Tuesday, June 16, 2009

Reflections Week 2

I was not surprised by my communication style. I am a sensor and a feeler. These are characteristics that are completely ingrained in my personality as well. I am always concerned with how others will take something I write or say. I am always trying to be sure that everyone is ok. Sometimes I go too far in my quest to make things ok. I also tend to take things very personally even though I know I should have a thicker skin than that.

I do not consider myself a very deep philosophical person which is one reason I never thought I would make a great leader. I am hoping to develop some confidence and leadership skills that will play to my strengths and help me shore up my weaknesses.

Sunday, June 7, 2009

ELC Scavenger Hunt

I am very comfortable with the ELC as a platform for my online learning. There are a few things I will need to learn to manage. For one the reading of the discussion boards, I will need to figure out the best way to accomplish this without re-reading so many posts.

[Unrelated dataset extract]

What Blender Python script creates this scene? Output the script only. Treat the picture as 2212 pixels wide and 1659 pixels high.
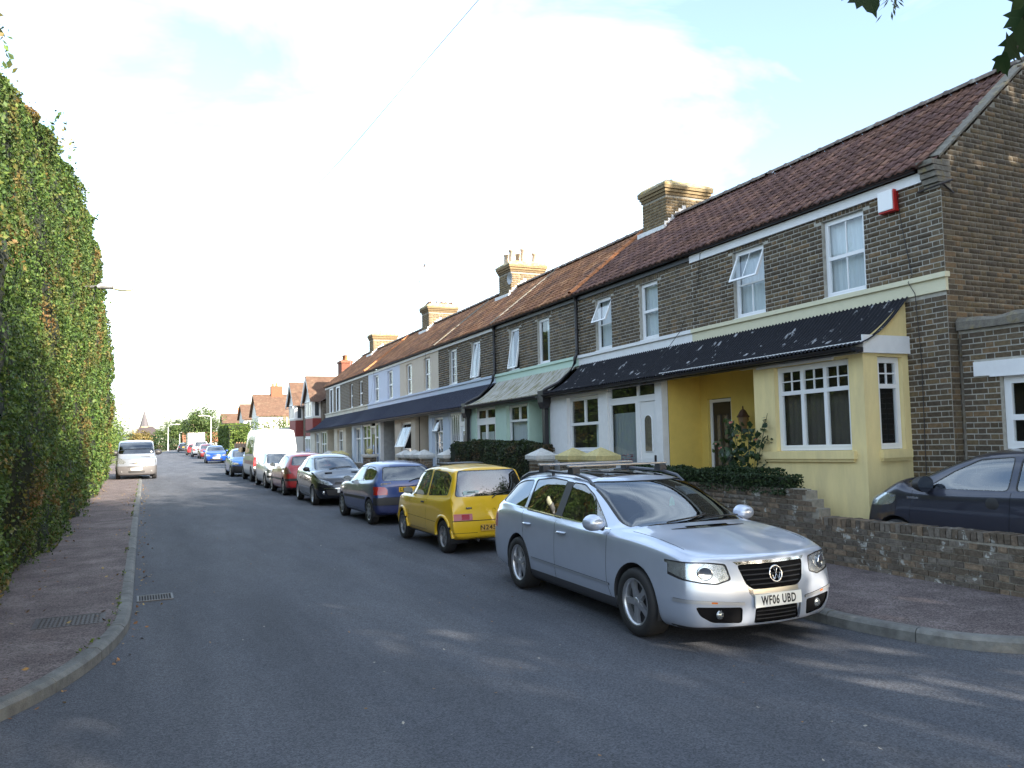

I also wish I could interactively actually check off the check box list, maybe you can and I haven't figured it out yet.

I am very nervous about what's coming next. It has been a very long time since I have taken any "real" courses. I love to learn but I wonder if I am getting in over my head. I am not really a philosophical person, I am a do-er and a dreamer, but I don't usually think it through. I am very impulsive and I don't have the most confidence in my ability to defend my feelings on a subject. I shy away from conflict and am not a very good debater. I hope to build some of that confidence that I need to become a successful and effective leader.